Easton Singer (left), Kevin Cong, and Andrew Gu compare answers.

“I think it makes sense to de-emphasize competition mathematics,” explained Elkies. “As one progresses from grade-school math to college and beyond, one moves further from the domain of competition problems that are guaranteed to be solvable within an hour or so under the constraints of a closed-book exam.”

The exam is held in early December, typically a busy time for Harvard students during reading period at the end of the semester.

Cong has never missed a Putnam.

“It’s sort of a fun hobby,” he said. “It’s also somewhat nostalgic, having done that stuff in the past.”

Cong became interested in math as a child after discovering some math texts and series of books on math topics called “The Art of Problem Solving.” He found he was good at math contests, won numerous competition medals, earned invitations to national training camps, and a spot on the 2022 USA team for the International Mathematical Olympiad, where he won a gold medal, alongside Gu, who won silver.

The tournament chops mastered in high school continue to serve him well. Like most of his Harvard friends, Cong doesn’t do much preparation for the Putnam. This year his only departure from his normal routine was going to bed and rising a bit earlier than normal before the test.

“Not many people here, as far as I know, do it seriously,” said Cong, a math and statistics double concentrator who finished in the top 25 of the 2024 Putnam. “I think most people just view it as a cool competition that they can spend six hours of their Saturday doing once a year. They’re really cute problems.”

Likewise, Singer did not do much preparation. But he too is steeped in the subject: He did math competitions during high school, serves as a course assistant for classes such as Math 55, and co-authored a paper titled “Factorization in Additive Monoids of Evaluation Polynomial Semirings.”

“I just woke up early enough so I could be awake by the time I got here,” he said after the exam. “Also, so I could eat breakfast, which I don’t normally do.”

“I did not successfully eat breakfast!” Cong chimed in with a laugh.

After the exam, the Science Center hall buzzed with energy and bursts of laughter as students gathered to compare answers. Some wrote solutions on the chalkboard. There were a few palms slapped to foreheads when people realized solutions they had missed.
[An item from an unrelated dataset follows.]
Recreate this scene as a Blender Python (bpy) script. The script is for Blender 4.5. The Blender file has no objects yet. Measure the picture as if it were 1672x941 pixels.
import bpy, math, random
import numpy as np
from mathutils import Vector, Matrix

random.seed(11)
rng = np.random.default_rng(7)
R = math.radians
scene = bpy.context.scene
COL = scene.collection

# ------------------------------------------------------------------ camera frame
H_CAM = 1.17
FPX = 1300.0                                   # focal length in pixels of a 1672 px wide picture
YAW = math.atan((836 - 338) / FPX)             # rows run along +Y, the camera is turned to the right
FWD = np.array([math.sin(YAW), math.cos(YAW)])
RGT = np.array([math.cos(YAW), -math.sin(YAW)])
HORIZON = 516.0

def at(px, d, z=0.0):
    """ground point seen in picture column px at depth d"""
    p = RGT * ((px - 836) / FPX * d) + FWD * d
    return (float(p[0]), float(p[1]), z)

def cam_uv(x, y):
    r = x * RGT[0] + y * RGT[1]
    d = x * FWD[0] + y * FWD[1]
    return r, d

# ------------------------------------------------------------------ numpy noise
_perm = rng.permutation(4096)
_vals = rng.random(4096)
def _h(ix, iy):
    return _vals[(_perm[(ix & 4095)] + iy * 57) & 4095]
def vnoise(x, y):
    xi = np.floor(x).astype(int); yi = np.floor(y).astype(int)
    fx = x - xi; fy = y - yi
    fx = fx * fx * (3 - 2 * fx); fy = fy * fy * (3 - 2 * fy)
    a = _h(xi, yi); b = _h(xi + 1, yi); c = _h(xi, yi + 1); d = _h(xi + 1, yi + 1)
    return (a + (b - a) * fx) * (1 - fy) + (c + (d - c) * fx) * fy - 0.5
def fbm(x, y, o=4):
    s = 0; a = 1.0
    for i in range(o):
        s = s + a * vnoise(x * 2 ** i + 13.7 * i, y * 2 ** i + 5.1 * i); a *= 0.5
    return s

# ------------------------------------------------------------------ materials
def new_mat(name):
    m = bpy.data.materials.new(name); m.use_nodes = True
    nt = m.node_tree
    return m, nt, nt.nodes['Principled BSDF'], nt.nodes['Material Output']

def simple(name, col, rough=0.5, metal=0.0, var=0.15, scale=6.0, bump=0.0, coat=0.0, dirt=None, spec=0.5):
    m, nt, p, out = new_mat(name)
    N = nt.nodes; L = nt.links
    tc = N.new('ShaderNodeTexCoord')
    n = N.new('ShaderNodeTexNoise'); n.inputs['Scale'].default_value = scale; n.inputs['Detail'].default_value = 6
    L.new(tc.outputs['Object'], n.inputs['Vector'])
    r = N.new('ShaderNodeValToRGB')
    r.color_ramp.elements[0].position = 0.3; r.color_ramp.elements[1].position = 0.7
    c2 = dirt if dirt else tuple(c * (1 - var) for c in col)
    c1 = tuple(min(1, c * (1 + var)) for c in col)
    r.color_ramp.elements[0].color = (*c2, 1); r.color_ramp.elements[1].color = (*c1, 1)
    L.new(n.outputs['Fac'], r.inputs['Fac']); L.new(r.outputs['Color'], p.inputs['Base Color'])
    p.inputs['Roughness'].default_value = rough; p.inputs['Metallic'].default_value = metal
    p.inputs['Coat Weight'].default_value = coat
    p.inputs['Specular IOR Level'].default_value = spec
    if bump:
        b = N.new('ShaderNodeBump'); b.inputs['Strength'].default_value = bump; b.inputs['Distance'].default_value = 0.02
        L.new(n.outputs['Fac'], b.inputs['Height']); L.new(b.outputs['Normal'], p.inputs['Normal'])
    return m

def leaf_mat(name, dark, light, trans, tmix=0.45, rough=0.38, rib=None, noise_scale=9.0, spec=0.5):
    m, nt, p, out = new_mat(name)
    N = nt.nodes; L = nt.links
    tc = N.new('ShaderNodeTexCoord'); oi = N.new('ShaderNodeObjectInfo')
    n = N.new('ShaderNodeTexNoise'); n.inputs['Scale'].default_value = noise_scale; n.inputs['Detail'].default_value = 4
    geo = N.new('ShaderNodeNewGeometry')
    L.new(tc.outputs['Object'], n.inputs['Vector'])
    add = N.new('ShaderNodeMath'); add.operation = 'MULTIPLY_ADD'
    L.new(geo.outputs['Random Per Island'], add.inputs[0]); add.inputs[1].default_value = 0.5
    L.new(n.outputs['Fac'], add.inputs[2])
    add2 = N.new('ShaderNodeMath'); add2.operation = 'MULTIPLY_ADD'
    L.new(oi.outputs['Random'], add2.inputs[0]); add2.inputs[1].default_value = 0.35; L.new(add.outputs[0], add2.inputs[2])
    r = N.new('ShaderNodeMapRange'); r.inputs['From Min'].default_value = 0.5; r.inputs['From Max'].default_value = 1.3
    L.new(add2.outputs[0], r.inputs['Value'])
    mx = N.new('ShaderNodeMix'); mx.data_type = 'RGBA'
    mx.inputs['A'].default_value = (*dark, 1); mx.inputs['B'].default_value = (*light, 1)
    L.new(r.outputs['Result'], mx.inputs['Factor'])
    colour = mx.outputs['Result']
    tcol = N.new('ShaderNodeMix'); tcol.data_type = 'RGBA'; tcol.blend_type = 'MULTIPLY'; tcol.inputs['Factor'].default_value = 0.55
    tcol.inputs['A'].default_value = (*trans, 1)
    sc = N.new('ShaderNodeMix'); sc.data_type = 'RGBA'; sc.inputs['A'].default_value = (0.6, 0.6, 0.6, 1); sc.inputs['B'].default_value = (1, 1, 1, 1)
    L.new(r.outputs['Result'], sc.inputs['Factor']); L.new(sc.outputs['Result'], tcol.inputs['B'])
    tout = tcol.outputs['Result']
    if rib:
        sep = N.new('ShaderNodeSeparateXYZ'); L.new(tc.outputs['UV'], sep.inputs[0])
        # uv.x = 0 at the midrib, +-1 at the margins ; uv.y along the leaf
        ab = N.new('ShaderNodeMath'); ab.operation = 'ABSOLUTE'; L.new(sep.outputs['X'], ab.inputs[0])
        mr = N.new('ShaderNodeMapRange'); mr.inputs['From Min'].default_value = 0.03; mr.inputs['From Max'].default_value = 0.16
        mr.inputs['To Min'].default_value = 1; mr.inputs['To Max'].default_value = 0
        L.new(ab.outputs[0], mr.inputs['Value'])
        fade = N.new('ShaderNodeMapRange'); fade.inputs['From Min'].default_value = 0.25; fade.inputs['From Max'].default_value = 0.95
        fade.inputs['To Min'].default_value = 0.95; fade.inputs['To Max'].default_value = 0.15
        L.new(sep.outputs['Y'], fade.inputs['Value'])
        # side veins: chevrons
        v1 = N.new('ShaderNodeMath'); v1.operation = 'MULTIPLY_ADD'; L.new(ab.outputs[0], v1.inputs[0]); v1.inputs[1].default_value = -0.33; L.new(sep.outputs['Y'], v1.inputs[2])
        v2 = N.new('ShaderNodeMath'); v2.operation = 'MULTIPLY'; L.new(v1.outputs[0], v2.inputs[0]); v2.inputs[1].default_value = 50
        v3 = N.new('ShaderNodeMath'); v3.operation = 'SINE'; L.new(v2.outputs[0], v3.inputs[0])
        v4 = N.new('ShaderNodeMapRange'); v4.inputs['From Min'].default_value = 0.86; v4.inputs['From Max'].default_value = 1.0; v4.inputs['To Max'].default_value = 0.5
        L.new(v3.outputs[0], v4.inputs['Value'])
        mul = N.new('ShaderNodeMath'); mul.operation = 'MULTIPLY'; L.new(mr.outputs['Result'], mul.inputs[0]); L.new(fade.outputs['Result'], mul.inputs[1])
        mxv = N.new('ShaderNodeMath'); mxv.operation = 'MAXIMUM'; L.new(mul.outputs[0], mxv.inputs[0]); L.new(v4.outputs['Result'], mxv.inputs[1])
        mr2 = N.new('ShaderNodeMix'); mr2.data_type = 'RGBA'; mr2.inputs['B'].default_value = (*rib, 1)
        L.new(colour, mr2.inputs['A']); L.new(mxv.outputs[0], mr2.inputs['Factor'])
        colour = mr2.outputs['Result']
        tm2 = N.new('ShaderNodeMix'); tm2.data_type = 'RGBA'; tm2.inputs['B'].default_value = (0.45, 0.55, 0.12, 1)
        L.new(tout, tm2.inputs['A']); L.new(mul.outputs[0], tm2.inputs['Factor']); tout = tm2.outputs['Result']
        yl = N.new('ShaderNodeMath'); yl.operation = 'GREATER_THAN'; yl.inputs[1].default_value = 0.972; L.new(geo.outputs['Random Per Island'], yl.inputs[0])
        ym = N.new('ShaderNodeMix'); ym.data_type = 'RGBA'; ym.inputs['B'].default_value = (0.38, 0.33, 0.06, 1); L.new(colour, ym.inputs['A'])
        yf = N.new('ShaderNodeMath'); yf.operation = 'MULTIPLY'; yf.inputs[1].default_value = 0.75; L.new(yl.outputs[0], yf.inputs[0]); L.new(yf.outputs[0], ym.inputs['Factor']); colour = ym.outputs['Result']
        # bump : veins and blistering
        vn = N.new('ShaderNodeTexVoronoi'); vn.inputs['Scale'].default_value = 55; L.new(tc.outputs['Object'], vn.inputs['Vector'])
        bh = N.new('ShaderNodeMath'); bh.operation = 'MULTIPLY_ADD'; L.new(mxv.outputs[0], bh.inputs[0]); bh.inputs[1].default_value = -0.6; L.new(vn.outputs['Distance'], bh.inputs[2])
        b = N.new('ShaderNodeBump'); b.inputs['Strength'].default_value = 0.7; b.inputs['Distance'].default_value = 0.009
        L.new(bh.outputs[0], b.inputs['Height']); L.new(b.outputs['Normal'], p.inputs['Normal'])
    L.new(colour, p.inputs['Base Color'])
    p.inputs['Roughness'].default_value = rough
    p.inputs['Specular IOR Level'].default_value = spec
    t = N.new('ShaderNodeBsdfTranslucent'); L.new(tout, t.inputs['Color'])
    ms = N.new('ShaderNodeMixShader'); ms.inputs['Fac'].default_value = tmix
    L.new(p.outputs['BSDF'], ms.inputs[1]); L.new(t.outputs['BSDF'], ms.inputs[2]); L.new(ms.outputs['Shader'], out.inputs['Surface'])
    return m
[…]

“It was really cool seeing other methods people use, because there are so many different ways to get the same answer.”

Matteo Salloum

“It was really cool seeing other methods people use, because there are so many different ways to get the same answer,” said Matteo Salloum ’28. “It’s very illuminating, because math is very collaborative. It’s very interesting to see the ways different ways people take to get the solution.”

Singer — who was taking the exam for the fourth and final time as a Harvard student — felt content. “I’m happy, because I think solved six in total,” he said, expressing hope that he had managed to achieve his best score yet.

Then he looked at the clock.

“I should not be here right now,” he said. “In fact, I need to go to rehearsal — Harvard College Opera. I’m playing the piano.”